What the task requires: Pictures stay out. Extract the lines below from the first one through the line with "m = MB(); m.box(HX(1350), HX(1737), HY", both included.

Data:
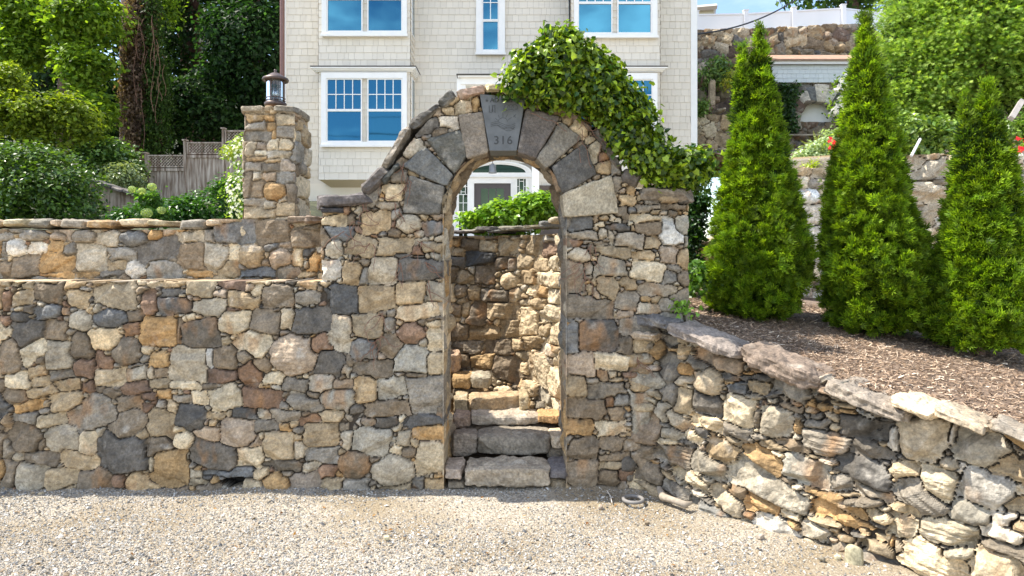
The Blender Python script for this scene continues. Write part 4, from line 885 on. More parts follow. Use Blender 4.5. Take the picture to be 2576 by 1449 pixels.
m = MB(); m.box(HX(1350), HX(1737), HY - .03, HY + .02, 1.4, HZ(462)); m.build('base_wall', CREAM, house)

def window(u0, u1, v0, v1, y, parent, sashes, trim=10, name='window', head=0, sill=3):
    """u0..v1: outside of the casing; sashes: list of (u0,u1,v0,v1,cols,rows) panes; built as frame > sash, pane, muntins"""
    m = MB(); X = lambda u: HX(u, y); Z = lambda v: HZ(v, y)
    us = sorted(sashes); ua, ub = min(s_[0] for s_ in us), max(s_[1] for s_ in us); va, vb = min(s_[2] for s_ in us), max(s_[3] for s_ in us)
    t = .03
    m.box(X(u0), X(ua) - t, y - .05, y + .03, Z(v1), Z(v0)); m.box(X(ub) + t, X(u1), y - .05, y + .03, Z(v1), Z(v0))
    m.box(X(ua) - t, X(ub) + t, y - .05, y + .03, Z(va) + t, Z(v0)); m.box(X(ua) - t, X(ub) + t, y - .05, y + .03, Z(v1), Z(vb) - t)
    m.box(X(u0) - .02, X(u1) + .02, y - .085, y - .0505, Z(v1) - .01, Z(v1) + .045)
    fr_ = m.build(name, WHITE, parent)
    for (a, b, c, d, nc, nr) in sashes:
        s = MB(); w = .032; f0, f1 = y - .03, y + .02
        s.box(X(a) - t + .002, X(a) + .0, f0, f1, Z(d) - t + .002, Z(c) + t - .002); s.box(X(b), X(b) + t - .002, f0, f1, Z(d) - t + .002, Z(c) + t - .002)
        s.box(X(a), X(b), f0 + .001, f1, Z(c), Z(c) + t - .002); s.box(X(a), X(b), f0 + .001, f1, Z(d) - t + .002, Z(d)); so = s.build('sash', WHITE); child(so, fr_)
        jr = np.random.default_rng(int(abs(a * 7 + c * 13))); g = MB(); j_ = lambda: y - .002 + jr.uniform(-.006, .006); q4 = [j_(), j_(), j_(), 0]; q4[3] = q4[1] + q4[2] - q4[0]; g.hexa([(X(a), q4[0], Z(d)), (X(a), q4[1], Z(c)), (X(a), y + .015, Z(d)), (X(a), y + .015, Z(c)), (X(b), q4[2], Z(d)), (X(b), q4[3], Z(c)), (X(b), y + .015, Z(d)), (X(b), y + .015, Z(c))]); go = g.build('pane', PANE); child(go, fr_)
        if nc > 1 or nr > 1:
            q = MB()
            for i in range(1, nc): xx = lerp(X(a), X(b), i / nc); q.box(xx - .010, xx + .010, y - .016, y - .005, Z(d), Z(c))
            for i in range(1, nr): zz = lerp(Z(d), Z(c), i / nr); q.box(X(a), X(b), y - .0175, y - .005, zz - .010, zz + .010)
            qo = q.build('muntins', WHITE); child(qo, fr_)
    return fr_

def bay(ua, ub, name='bay'):
    """oriel of two storeys, built at bayY; ua,ub its front corners"""
    X = lambda u: HX(u, bayY); Z = lambda v: HZ(v, bayY)
    for (vt, vb_, sd) in ((-300, 168, 1), (182, 452, 2)):
        m = MB(); m.box(X(ua) + .005, X(ub) - .005, bayY + .006, HY, Z(vb_), Z(vt)); b = m.build(name, CREAM, house)
        s = shingles('bay_shingles', X(ua), X(ub), Z(vb_), Z(vt), bayY, b, 7 * sd + int(ua)); child(s, b)
        # shingled cheek
        for side, sx in ((1, X(ub)), (-1, X(ua))):
            q = MB(); z = Z(vb_); 
            while z < Z(vt) - .01:
                q.add([(sx + side * .016, bayY - .012, z), (sx + side * .016, HY - .01, z), (sx + side * .002, HY - .01, z + .172), (sx + side * .002, bayY - .012, z + .172), (sx, bayY - .012, z), (sx, HY - .01, z)], [(0, 1, 2, 3), (4, 5, 1, 0)]); z += .168
            o = q.build('bay_cheek', SHING); child(o, b)
    m = MB(); x0, x1 = X(ua), X(ub)
    m.box(x0 - .16, x1 + .16, bayY - .16, HY, Z(172), Z(169.5)); o = m.build('flashing', ROOFM, house)
    m = MB()
    for i, (pr, v0, v1) in enumerate(((.15, 172.3, 175.5), (.11, 175.5, 178.5), (.06, 178.5, 181.5))): m.box(x0 - pr, x1 + pr, bayY - pr, HY - .001 * i, Z(v1), Z(v0))
    m.build('cornice', WHITE, house)
    # tapering underside
    m = MB(); m.hexa([(x0 + .01, bayY + .01, Z(452)), (x0 + .01, bayY + .01, Z(452) + .02), (x0 + .14, HY, Z(466)), (x0 + .01, HY, Z(452) + .02), (x1 - .01, bayY + .01, Z(452)), (x1 - .01, bayY + .01, Z(452) + .02), (x1 - .14, HY, Z(466)), (x1 - .01, HY, Z(452) + .02)]); m.build('bay_underside', UNDER, house)
SHING = simple_mat('cheek shingles', (.70, .64, .54), .8, noise=.05); UNDER = simple_mat('tan soffit', (.55, .47, .34), .7)
bay(801.6, 1032); bay(1437, 1660)
K2 = lambda x: 769.2 + .43208 * x; V2 = lambda y: .43208 * y
wB = bayY - .045
def two(up, left, right, rows_top, meet, bottom, cols=4):
    s = []
    for (a, b) in (left, right): s += [(K2(a), K2(b), V2(up), V2(meet - 7), cols, 2), (K2(a), K2(b), V2(meet + 7), V2(bottom), 1, 1)]
    return s
window(K2(92), K2(590), V2(424), V2(855), wB, house, two(465, (128, 322), (366, 557), 2, 643, 820))
window(K2(95), K2(590), V2(-420), V2(213), wB, house, two(-300, (130, 325), (366, 557), 2, -5, 180))
window(K2(1562), K2(2045), V2(-420), V2(222), wB, house, two(-300, (1590, 1778), (1820, 2007), 2, 18, 190))
window(K2(1562), K2(2045), V2(428), V2(860), wB, house, two(470, (1590, 1778), (1820, 2012), 2, 645, 820))
wC = HY - .045
window(K2(992), K2(1160), V2(-300), V2(320), wC, house, [(K2(1033), K2(1118), V2(-180), V2(114), 2, 3), (K2(1033), K2(1118), V2(128), V2(290), 1, 1)])
# cheek windows of the bays
for u_, s_ in ((1032, 1), (1437, -1)):
    for va, vb in ((190, 350), (-200, 82)):
        m = MB(); x = HX(u_, bayY); m.box(x - .03, x + s_ * .03 + .0, bayY + .14, HY - .12, HZ(vb, bayY), HZ(va, bayY)); w = m.build('side_window', WHITE, house)
        m = MB(); m.box(x - .035, x + s_ * .036, bayY + .19, HY - .17, HZ(vb - 5, bayY), HZ(va + 5, bayY)); g = m.build('pane', PANE); child(g, w)

# entrance: zoom at (1240,420), 6.037 per source pixel
KD = lambda x: 1109.1 + .14816 * x; VD = lambda y: 375.7 + .14816 * y
X = lambda x: HX(KD(x)); Z = lambda y: HZ(VD(y))
m = MB(); dy = HY - .10
m.box(X(100), X(310), dy, HY, 1.7, Z(480)); m.box(X(455), X(567), dy, HY, 1.7, Z(480)); m.box(X(1187), X(1295), dy, HY, 1.7, Z(480)); m.box(X(1440), X(1545), dy, HY, 1.7, Z(480))
m.box(X(310), X(455), dy + .001, HY, Z(505), Z(480)); m.box(X(1295), X(1440), dy + .001, HY, Z(505), Z(480)); m.box(X(567), X(1187), dy + .001, HY, Z(582), Z(480))
m.box(X(60), X(1560), dy - .03, HY, Z(480), Z(405)); m.box(X(60), X(1560), dy - .06, dy - .0305, Z(480), Z(470))
for xx in (215, 235, 255, 275, 1210, 1232, 1254, 1470, 1492, 1514): m.box(X(xx), X(xx + 9), dy - .012, dy - .0005, 1.7, Z(500))
por = m.build('door_surround', WHITE, house)
# fanlight: elliptical glass with a moulded arch
cx_ = KD(990); ecx = HX(cx_); ez = Z(405); rx, rz_ = (X(1440) - X(540)) / 2, Z(265) - Z(405)
def ell(k, n=28, a0=0, a1=pi): return [(ecx + (rx * k[0]) * cos(a), ez + (rz_ * k[1]) * sin(a)) for a in np.linspace(a0, a1, n)]
m = MB(); pts = ell((1, 1)); m.prism(pts[::-1], HY - .04, HY - .02); fl = m.build('fanlight', DARKPANE, house)
m = MB()
for (k0, k1, yy) in (((1.0, 1.0), (1.10, 1.18), dy - .02), ((1.10, 1.18), (1.22, 1.36), dy - .05)):
    A = ell(k0); B = ell(k1)
    for i in range(len(A) - 1):
        m.hexa([(A[i][0], yy, A[i][1]), (B[i][0], yy, B[i][1]), (A[i][0], HY, A[i][1]), (B[i][0], HY, B[i][1]), (A[i + 1][0], yy, A[i + 1][1]), (B[i + 1][0], yy, B[i + 1][1]), (A[i + 1][0], HY, A[i + 1][1]), (B[i + 1][0], HY, B[i + 1][1])])
m.build('arch_moulding', WHITE, house)
dr = MB(); dr.box(X(570), X(1184), HY - .05, HY - .005, 1.75, Z(585)); door = dr.build('door', DOORM, house)
m = MB(); m.box(X(682), X(1068), HY - .054, HY - .0505, 2.3, Z(668)); o = m.build('glass', DARKPANE); child(o, door)
m = MB()
for xx in (810, 938): m.box(X(xx - 8), X(xx + 8), HY - .064, HY - .0545, 2.3, Z(668))
m.box(X(682), X(1068), HY - .063, HY - .0545, Z(960), Z(950)); o = m.build('glazing_bars', DOORM); child(o, door)
m = MB(); m.tube([(X(1150), HY - .09, 2.65), (X(1150), HY - .09, 2.85)], .012); o = m.build('handle', BRONZE); child(o, door)
for (a, b) in ((310, 455), (1295, 1440)):
    m = MB(); m.box(X(a), X(b), HY - .04, HY - .02, 1.9, Z(505)); sl = m.build('sidelight', DARKPANE, house)
    m = MB(); w = (b - a)
    def vb(fx, y0, y1, t=5): m.box(X(a + fx * w - t), X(a + fx * w + t), HY - .055, HY - .0405, Z(y1), Z(y0))
    def hb(y, f0=0, f1=1, t=5): m.box(X(a + f0 * w), X(a + f1 * w), HY - .057, HY - .0405, Z(y + t), Z(y - t))
    for k0 in (0, 570, 1140):
        vb(.24, 505 + k0, 770 + k0); vb(.76, 505 + k0, 770 + k0); hb(545 + k0, .24, .76); hb(635 + k0, 0, .24); hb(635 + k0, .76, 1); hb(725 + k0, .24, .76); hb(770 + k0)
        vb(.5, 770 + k0, 1060 + k0); hb(912 + k0); hb(1058 + k0)
    o = m.build('leading', WHITE); child(o, sl)
pY = 15.6
m = MB(); m.box(HX(KD(1545), pY), HX(KD(1665), pY), pY - .09, pY + .09, 1.8, HZ(200, pY)); m.build('portico_post', WHITE, house)
m = MB(); m.box(HX(1150, pY), HX(1172, pY), pY - .09, pY + .09, HZ(470, pY), HZ(200, pY)); m.build('portico_post', WHITE, house)
m = MB(); m.box(HX(1160, pY), HX(1400, pY), pY - .12, HY, HZ(215, pY), HZ(199, pY)); m.box(HX(1153, pY), HX(1407, pY), pY - .20, HY, HZ(199, pY) + .001, HZ(195, pY)); m.build('portico_beam', WHITE, house)
m = MB(); m.box(HX(1150, pY), HX(1410, pY), pY - .23, HY, HZ(194.8, pY), HZ(192, pY)); m.build('portico_roof', ROOFM, house)
DSTONE = simple_mat('dark veneer stone', (.11, .085, .07), .8, noise=.35, nscale=5)
m = MB(); m.box(X(1670), X(2300), HY - .12, HY - .031, 1.8, Z(620)); m.build('stone_veneer', DSTONE, house)
shingles('shingle_wall', X(1670), X(2300), Z(618), Z(380), HY - .035, house, 77, course=.09)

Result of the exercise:
The Blender Python script for this scene continues. Write part 4, from line 885 on. More parts follow. Use Blender 4.5. Take the picture to be 2576 by 1449 pixels.
m = MB(); m.box(HX(1350), HX(1737), HY - .03, HY + .02, 1.4, HZ(462)); m.build('base_wall', CREAM, house)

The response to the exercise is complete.